Living with the Kiss-Off

One of the most fun things to discover during your career journey is that a you’ve grossly overestimated the depth of a theoretically congenial professional relationship. Or, if you’re feeling venal about it, that you’ve overestimated the good nature of a person with whom you assumed you enjoyed a healthy and mutually respectful professional relationship. You’re confronted with this fact when this nominal pal gives you the kiss-off.

Kiss-offs (kisses-off?) occur on a spectrum. On the gentlest end is simple silence in response to questions about work, or potential work, or jobs, or a reference, or other related semi-favors and indulgences. Maybe they missed your email? (They did not miss your email.) The other end of the spectrum, and most hurtful to the striving self-centered egomaniac, is when your overtures are received and acknowledged, and then somewhere in the middle of the conversation, the other person vanishes off the face of the earth.
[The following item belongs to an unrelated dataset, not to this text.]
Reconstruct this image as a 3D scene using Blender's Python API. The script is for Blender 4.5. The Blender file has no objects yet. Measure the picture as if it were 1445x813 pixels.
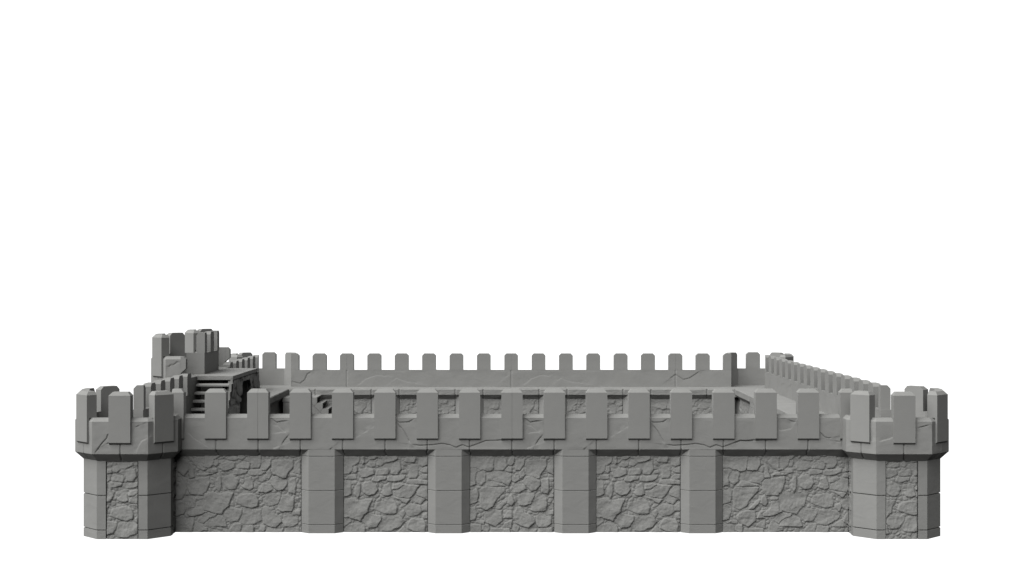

But wait! I thought we were friends. Hello? Just circling back on this? Thanks for your time in any event?

The repercussions of getting ghosted in the middle of a professional interaction depend on how friendly and positive the relationship seemed up to that point. Of course people blow each other off all the time in the world of work. They “go dark” or “radio silent” et cetera, and you have to badger them a few times to get a response that the laws of Business say you are owed. But it’s a little different when the power dynamic is lopsided, as when you beseech the nonresponsive party for information or perspective or a reference or, god help you, a job.

This doesn’t mean it’s comfortable on the other side of the seesaw, when you’re tempted to give the kiss-off. Maybe you’re just naturally friendly and this person has presumed too much about the relationship. Maybe you do actually like them, but you can’t help them. Maybe you like them, but you don’t want to give them what they want. There’s nothing wrong with liking someone personally but not wanting to work with them. And yet it’s no fun disappointing people. What if they don’t give up? Are they just persistent or desperate or can’t take a hint? Who wants to keep seeing that in their inbox?
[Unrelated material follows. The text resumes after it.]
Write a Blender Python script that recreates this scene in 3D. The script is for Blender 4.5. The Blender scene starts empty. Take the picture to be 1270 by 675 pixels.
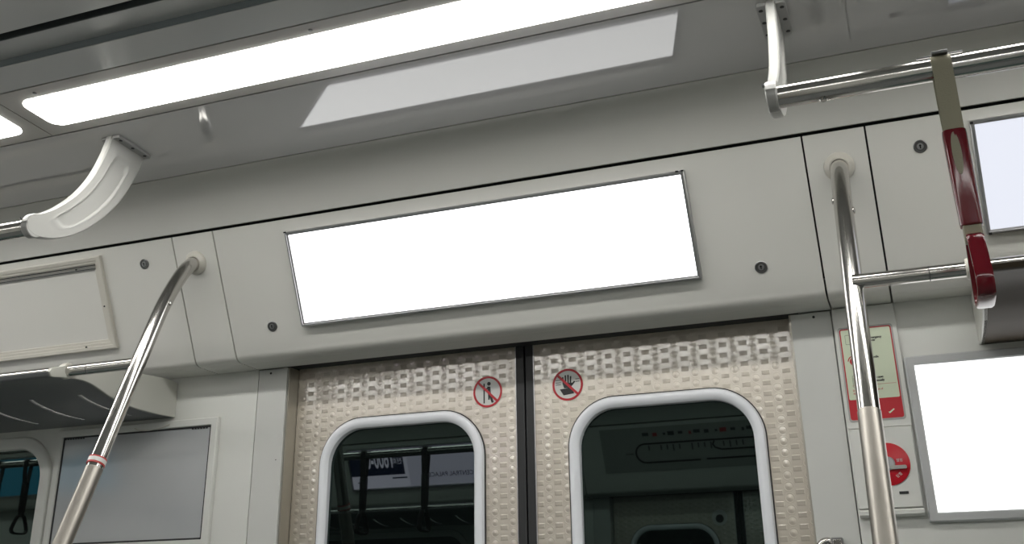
import bpy, bmesh, math
from mathutils import Vector, Matrix

C = bpy.context.scene.collection
PI = math.pi
# ------------------------------------------------------------------ materials
def srgb(r, g, b):
    f = lambda c: (c/255/12.92) if c/255 <= .04045 else ((c/255+.055)/1.055)**2.4
    return (f(r), f(g), f(b), 1)

def mat(name, col, rough=.5, metal=0, ior=1.5, coat=0, mottled=0, scale=6, bump=0, aniso=0):
    m = bpy.data.materials.new(name); m.use_nodes = True
    nt = m.node_tree; b = nt.nodes['Principled BSDF']
    b.inputs['Base Color'].default_value = col
    b.inputs['Roughness'].default_value = rough
    b.inputs['Metallic'].default_value = metal
    b.inputs['IOR'].default_value = ior
    b.inputs['Coat Weight'].default_value = coat
    b.inputs['Coat Roughness'].default_value = .05
    if mottled or bump:
        tc = nt.nodes.new('ShaderNodeTexCoord')
        nz = nt.nodes.new('ShaderNodeTexNoise'); nz.inputs['Scale'].default_value = scale
        nz.inputs['Detail'].default_value = 5
        nt.links.new(tc.outputs['Object'], nz.inputs['Vector'])
        if mottled:
            mr = nt.nodes.new('ShaderNodeMapRange')
            mr.inputs['To Min'].default_value = 1-mottled; mr.inputs['To Max'].default_value = 1+mottled
            nt.links.new(nz.outputs['Fac'], mr.inputs['Value'])
            vm = nt.nodes.new('ShaderNodeVectorMath'); vm.operation = 'SCALE'
            vm.inputs[0].default_value = col[:3]
            nt.links.new(mr.outputs['Result'], vm.inputs['Scale'])
            nt.links.new(vm.outputs['Vector'], b.inputs['Base Color'])
        if bump:
            bp = nt.nodes.new('ShaderNodeBump'); bp.inputs['Strength'].default_value = bump
            bp.inputs['Distance'].default_value = .002
            nt.links.new(nz.outputs['Fac'], bp.inputs['Height'])
            nt.links.new(bp.outputs['Normal'], b.inputs['Normal'])
    return m

def glow(name, col, strength, base=(.8, .8, .8, 1)):
    m = bpy.data.materials.new(name); m.use_nodes = True
    b = m.node_tree.nodes['Principled BSDF']
    b.inputs['Base Color'].default_value = base
    b.inputs['Roughness'].default_value = .35
    b.inputs['Emission Color'].default_value = col
    b.inputs['Emission Strength'].default_value = strength
    return m

def embossed_steel(name):
    """stainless door skin with rows of small raised rectangles and round studs"""
    m = bpy.data.materials.new(name); m.use_nodes = True
    nt = m.node_tree; N = nt.nodes; L = nt.links; b = N['Principled BSDF']
    b.inputs['Metallic'].default_value = 1.0
    b.inputs['Coat Roughness'].default_value = .15; b.inputs['Coat IOR'].default_value = 2.0
    tc = N.new('ShaderNodeTexCoord'); sp = N.new('ShaderNodeSeparateXYZ')
    L.new(tc.outputs['Object'], sp.inputs[0])
    def M(op, a, b_=None, c=None, clamp=False):
        n = N.new('ShaderNodeMath'); n.operation = op; n.use_clamp = clamp
        for i, v in enumerate((a, b_, c)):
            if v is None: continue
            if isinstance(v, (int, float)): n.inputs[i].default_value = v
            else: L.new(v, n.inputs[i])
        return n.outputs[0]
    PX, PZ = .0455, .0238
    def cell(axis, period, shift):     # distance (metres) to the nearest lattice line
        f = M('FRACT', M('ADD', M('DIVIDE', axis, period), shift))
        return M('MULTIPLY', M('ABSOLUTE', M('SUBTRACT', f, .5)), period)
    X, Z = sp.outputs['X'], sp.outputs['Z']
    rx, rz = cell(X, PX, .5+.3), cell(Z, PZ, .5+.70)
    sx, sz = cell(X, PX, .3), cell(Z, PZ, .70)
    def soft(d, a, e): # 1 inside a, 0 beyond a+e
        return M('SUBTRACT', 1.0, M('DIVIDE', M('SUBTRACT', d, a), e, clamp=True), clamp=True)
    rect = M('MULTIPLY', soft(rx, .0080, .0016), soft(rz, .0040, .0016))
    r2 = M('SQRT', M('ADD', M('MULTIPLY', sx, sx), M('MULTIPLY', sz, sz)))
    dome = M('MULTIPLY', soft(r2, .0012, .0066), 2.6)
    ringd = M('ABSOLUTE', M('SUBTRACT', r2, .0100))
    ring = M('MULTIPLY', soft(ringd, .0004, .0010), .35)
    L.new(M('SUBTRACT', 1.0, M('MULTIPLY', rect, .85)), b.inputs['Coat Weight'])
    # faint diagonal cross lines joining the studs
    dg = M('ABSOLUTE', M('SUBTRACT', M('DIVIDE', sx, PX), M('DIVIDE', sz, PZ)))
    cross = M('MULTIPLY', soft(dg, .012, .02), .07)
    h = M('MAXIMUM', M('MAXIMUM', rect, dome), M('MAXIMUM', ring, cross))
    nz = N.new('ShaderNodeTexNoise'); nz.inputs['Scale'].default_value = 260; nz.inputs['Detail'].default_value = 2
    L.new(tc.outputs['Object'], nz.inputs['Vector'])
    big = N.new('ShaderNodeTexNoise'); big.inputs['Scale'].default_value = 5; big.inputs['Detail'].default_value = 4
    L.new(tc.outputs['Object'], big.inputs['Vector'])
    hh = M('ADD', h, M('MULTIPLY', nz.outputs['Fac'], .03))
    bp = N.new('ShaderNodeBump'); bp.inputs['Strength'].default_value = 1.0; bp.inputs['Distance'].default_value = .00025
    L.new(hh, bp.inputs['Height']); L.new(bp.outputs['Normal'], b.inputs['Normal']); L.new(bp.outputs['Normal'], b.inputs['Coat Normal'])
    mx = N.new('ShaderNodeMix'); mx.data_type = 'RGBA'
    mx.inputs[6].default_value = (.53, .485, .415, 1); mx.inputs[7].default_value = (.66, .61, .53, 1)
    L.new(big.outputs['Fac'], mx.inputs[0])
    dk = N.new('ShaderNodeVectorMath'); dk.operation = 'SCALE'
    L.new(mx.outputs[2], dk.inputs[0]); L.new(M('SUBTRACT', 1.0, M('MULTIPLY', rect, .16)), dk.inputs['Scale'])  # rectangles darkened in the colour, standing in for their dark reflection
    L.new(dk.outputs[0], b.inputs['Base Color'])
    L.new(M('ADD', M('ADD', .50, M('MULTIPLY', rect, .04)), M('MULTIPLY', nz.outputs['Fac'], .08)), b.inputs['Roughness'])
    return m

M_PANEL  = mat('painted_panel', (.67, .665, .625, 1), .42, mottled=.03, scale=3)
M_COVE   = mat('painted_cove', (.51, .51, .475, 1), .4, mottled=.02, scale=2)
M_CEIL   = mat('glossy_ceiling', (.42, .418, .41, 1), .035, ior=1.82)
M_HOUS   = mat('lamp_housing_paint', (.44, .425, .40, 1), .3, ior=1.5)
M_CENT   = mat('centre_ceiling_paint', (.49, .495, .485, 1), .18, ior=1.65)
M_DARK   = mat('shadow_gap', (.02, .022, .022, 1), .7)
M_SLOT   = mat('vent_slot_paint', (.05, .058, .06, 1), .6)
M_WALL   = mat('wall_paint', (.66, .665, .63, 1), .45, mottled=.02, scale=3)
M_PILLAR = mat('pillar_paint', (.56, .565, .54, 1), .4, mottled=.02, scale=8)
M_JAMB   = mat('jamb_metal', (.42, .40, .35, 1), .35, metal=.8)
M_STEEL  = mat('polished_steel', (.56, .545, .52, 1), .15, metal=1)
M_SATIN  = mat('satin_steel', (.35, .33, .295, 1), .38, metal=1, bump=.05, scale=200)
M_ALU    = mat('brushed_aluminium', (.52, .52, .53, 1), .35, metal=1)
M_DOOR   = embossed_steel('embossed_steel')
M_WFRAME = mat('window_frame_paint', (.80, .82, .86, 1), .2)
M_RUBBER = mat('black_rubber', (.018, .019, .02, 1), .5)
M_GLASS  = mat('tinted_glass', (.002, .0028, .0028, 1), .015, ior=1.62)
M_GLASS.node_tree.nodes['Principled BSDF'].inputs['Specular Tint'].default_value = (.72, 1, .93, 1)
M_IVORY  = mat('ivory_plastic', (.58, .56, .50, 1), .35)
M_WHITEP = mat('white_cast_paint', (.37, .37, .35, 1), .3)
M_RACK   = mat('rack_grey_paint', (.18, .185, .19, 1), .45)
M_RACKSH  = mat('rack_paint_shaded', (.060, .048, .034, 1), .5)  # right rack: shade of its unlit underside put into the colour
M_RACKSH.node_tree.nodes['Principled BSDF'].inputs['Specular IOR Level'].default_value = .12
M_STEP   = mat('step_paint', (.17, .195, .20, 1), .4)
M_PLATE  = mat('plate_grey_paint', (.30, .30, .29, 1), .4)
M_RACKE  = mat('rack_end_paint', (.55, .55, .50, 1), .35)
M_WEB    = mat('beige_webbing', (.25, .235, .165, 1), .6, bump=.3, scale=400)
M_RED    = mat('dark_red_plastic', (.12, .004, .010, 1), .16, ior=1.55)
M_SRED   = mat('sign_red', (.46, .012, .022, 1), .35)
M_LRED   = mat('handle_red', (.52, .010, .022, 1), .25)
M_MINT   = mat('label_pale_green', (.60, .66, .50, 1), .35)
M_SILV   = mat('sticker_silver', (.60, .60, .58, 1), .3)
M_BLACK  = mat('print_black', (.012, .012, .013, 1), .4)
M_PRINTG = mat('print_grey_green', (.22, .27, .19, 1), .5)
M_PRINTR = mat('print_red', (.48, .05, .05, 1), .4)
M_DSTRAP = mat('dark_strap_plastic', (.03, .02, .02, 1), .3)
M_SEAT   = mat('seat_fabric', (.05, .09, .08, 1), .8, mottled=.2, scale=60)
M_LOCK   = mat('lock_zinc', (.20, .20, .20, 1), .3, metal=.9)
M_BOARD  = mat('poster_board_grey', (.44, .455, .465, 1), .09, ior=1.8, mottled=.10, scale=4)
M_GREY   = mat('lightbox_frame_grey', (.46, .47, .47, 1), .35)
M_FLOOR  = mat('floor_vinyl', (.12, .13, .13, 1), .5)
M_NAVY   = glow('poster_navy_print', (.012, .02, .07, 1), .6, (.01, .013, .04, 1))
M_ADWH   = glow('poster_white_print', (1, .74, 1, 1), 1.5)
M_ADLIL  = glow('poster_grey_print', (.95, .68, 1, 1), 1.05)
M_LAMP   = glow('lamp_diffuser', (1, .985, .95, 1), 15.5)
M_POST   = glow('blank_poster_film', (1, 1, 1, 1), 2.8)
M_LBOX   = glow('wall_lightbox_film', (1, 1, 1, 1), 1.25)
M_LBLUE  = glow('cool_white_film', (.84, .87, .97, 1), .93, (.08, .08, .08, 1))
M_TEAL   = glow('teal_poster_film', (.08, .42, .62, 1), .6, (.05, .2, .3, 1))

# ------------------------------------------------------------------ mesh builder
class MB:
    def __init__(s, M=None): s.v = []; s.f = []; s.M = M
    def V(s, p):
        p = Vector(p); s.v.append(tuple(s.M @ p if s.M else p)); return len(s.v)-1
    def box(s, x0, x1, y0, y1, z0, z1):
        i = [s.V(p) for p in ((x0,y0,z0),(x1,y0,z0),(x1,y1,z0),(x0,y1,z0),(x0,y0,z1),(x1,y0,z1),(x1,y1,z1),(x0,y1,z1))]
        for q in ((0,3,2,1),(4,5,6,7),(0,1,5,4),(1,2,6,5),(2,3,7,6),(3,0,4,7)): s.f.append([i[k] for k in q])
        return s
    def ext(s, prof, x0, x1):          # closed (y,z) outline swept along x
        n = len(prof)
        a = [s.V((x0, y, z)) for y, z in prof]; b = [s.V((x1, y, z)) for y, z in prof]
        for k in range(n): s.f.append([a[k], a[(k+1)%n], b[(k+1)%n], b[k]])
        s.f.append(a[::-1]); s.f.append(b); return s
    def strip(s, prof, x0, x1, t):     # open (y,z) line given thickness t away from the room
        back = []
        n = len(prof)
        for k in range(n):
            p0 = Vector(prof[max(k-1,0)]); p1 = Vector(prof[min(k+1,n-1)])
            d = (p1-p0).normalized(); back.append((prof[k][0]+d.y*t, prof[k][1]-d.x*t))
        return s.quadstrip(prof, back, x0, x1)
    def quadstrip(s, A, B, x0, x1):
        n = len(A); g = [[s.V((x, y, z)) for y, z in P] for x, P in ((x0,A),(x1,A),(x0,B),(x1,B))]
        for k in range(n-1):
            s.f.append([g[0][k], g[0][k+1], g[1][k+1], g[1][k]]); s.f.append([g[2][k], g[3][k], g[3][k+1], g[2][k+1]])
            s.f.append([g[0][k], g[2][k], g[2][k+1], g[0][k+1]]); s.f.append([g[1][k], g[1][k+1], g[3][k+1], g[3][k]])
        for k in (0, n-1): s.f.append([g[0][k], g[1][k], g[3][k], g[2][k]])
        return s
    def loft(s, loops, close=True, cap=True):
        idx = [[s.V(p) for p in lp] for lp in loops]
        n = len(loops[0])
        for a, b in zip(idx, idx[1:]):
            for k in range(n if close else n-1):
                j = (k+1) % n; s.f.append([a[k], a[j], b[j], b[k]])
        if cap: s.f.append(idx[0][::-1]); s.f.append(idx[-1])
        return s
    def tube(s, path, r, n=24, cap=True):
        P = [Vector(p) for p in path]; loops = []
        ref = None
        for k, p in enumerate(P):
            t = (P[min(k+1, len(P)-1)] - P[max(k-1, 0)]).normalized()
            if ref is None:
                ref = t.orthogonal().normalized()
            ref = (ref - t*ref.dot(t)).normalized(); q = t.cross(ref)
            rr = r[k] if isinstance(r, (list, tuple)) else r
            loops.append([p + (ref*math.cos(a) + q*math.sin(a))*rr for a in [2*PI*i/n for i in range(n)]])
        return s.loft(loops, True, cap)
    def lathe(s, c, axis, prof, n=32):   # prof: (distance along axis, radius)
        c = Vector(c); ax = Vector(axis).normalized()
        return s.tube_prof(c, ax, prof, n)
    def tube_prof(s, c, ax, prof, n):
        u = ax.orthogonal().normalized(); w = ax.cross(u)
        loops = [[c + ax*h + (u*math.cos(a)+w*math.sin(a))*max(r, 1e-5) for a in [2*PI*i/n for i in range(n)]] for h, r in prof]
        return s.loft(loops, True, True)
    def build(s, name, m, parent=None, bevel=0, origin=None, smooth=True):
        me = bpy.data.meshes.new(name)
        c = Vector(origin) if origin is not None else (Vector([min(q[i] for q in s.v) for i in range(3)]) + Vector([max(q[i] for q in s.v) for i in range(3)]))/2
        me.from_pydata([Vector(q)-c for q in s.v], [], s.f)
        bm = bmesh.new(); bm.from_mesh(me)
        bmesh.ops.recalc_face_normals(bm, faces=bm.faces); bm.to_mesh(me); bm.free()
        if smooth:
            me.shade_smooth(); me.set_sharp_from_angle(angle=math.radians(32))
        me.materials.append(m)
        o = bpy.data.objects.new(name, me); C.objects.link(o)
        place(o, c, parent)
        if bevel:
            b = o.modifiers.new('bevel', 'BEVEL'); b.width = bevel; b.segments = 2; b.limit_method = 'ANGLE'
            b.harden_normals = False
        return o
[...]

Having inhabited every facet of this situation over the years, I have arrived at two positions. First, if I am being asked for help and can’t oblige, I will say so. It bothers me to ignore people the same way it bothers me (or used to bother me) to be ignored. It’s like how waiting tables yourself makes it very hard to ever give a bad tip. Maybe I’m a little abrupt, but I try not to be rude or callous. There’s a balance to be struck between civility and not encouraging an unfortunately doomed line of inquiry. If I can’t spell out my reasons for not accommodating the request, I do my best to get the point across. But I try to always, always respond and at least provide that confirmation of one’s existence that everyone thinks they want.
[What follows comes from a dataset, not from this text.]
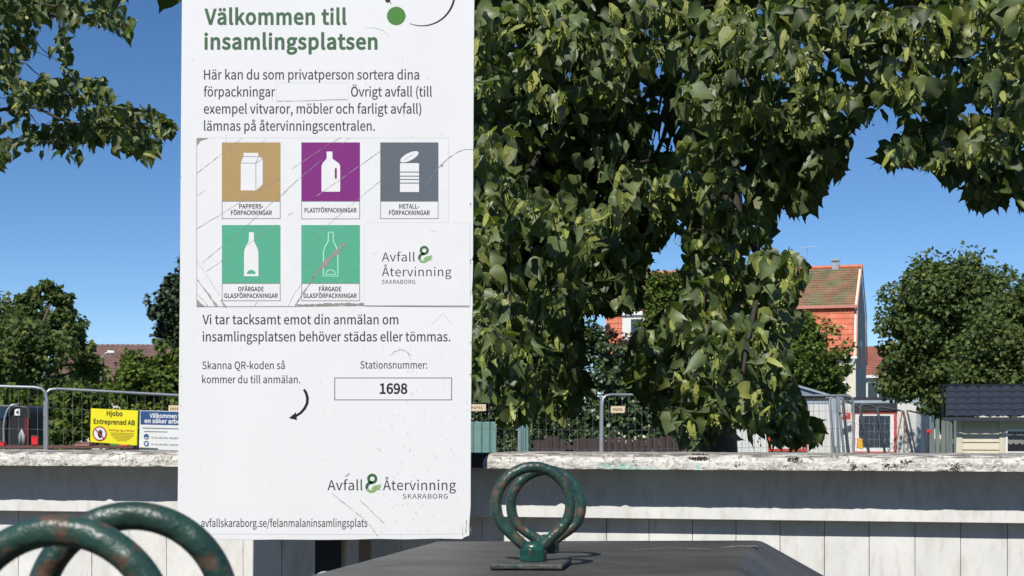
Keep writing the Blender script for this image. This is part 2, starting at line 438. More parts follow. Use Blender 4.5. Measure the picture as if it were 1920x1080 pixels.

Secondly, on the other side, I learned long ago not to take the kiss-off personally. By that, I don’t mean you can’t file the kiss-off in your mental database about the kisser-offer’s character and conduct. You can even hold a grudge if that helps. But mainly you have to take the hint. I myself aspire to champion-level hint-taking (cue groans from those who have considered me obliviously dense to their signals over the years). The key is that someone else’s anxious confrontation-avoidance — regarding a situation you didn’t even know was a confrontation! — is not your damage to internalize.

I’ve enjoyed very involved, substantive, and positive interactions about potential work that suddenly evaporated into the void, for no apparent reason. And then I may even interact with the other party again, either personally or on social media, and we both tactfully pretend the kiss-off never happened. It’s not because I’m still prospecting for their help and don’t want to burn the bridge. It’s a recognition that there was never a bridge in the first place. If you’ve ever given me the kiss-off, don’t worry, we’re cool. [stares unblinkingly at you from the darkness] We’re totally cool.

In such cases, the relationship has been circumscribed by the other party. If what remains is still enough to enjoy in other contexts, who are you punishing by vengefully withdrawing? At best, you’re confirming their suspicions.

Your emotional mileage may vary. Kisser-offers don’t owe you a response, and you don’t owe them a pretense of bonhomie. Nobody owes anybody anything, which is not a tough-love mantra but rather a liberating path to semi-friendly professional interaction unencumbered with utilitarian expectations.

But as mentioned, the wonder of compartmentalization means you’re completely within your rights to privately judge the other party as fatuous and false if that’s how they behave. Sometimes, after all, it’s not that they’re anxious or conflict-averse — they’ve just revealed themselves as inconsiderate, thoughtless jerks. Valuable intel that frees you both from wasting each other’s time and energy in future. Maybe someday they’ll ask you for something, and maybe you’ll get right back to them.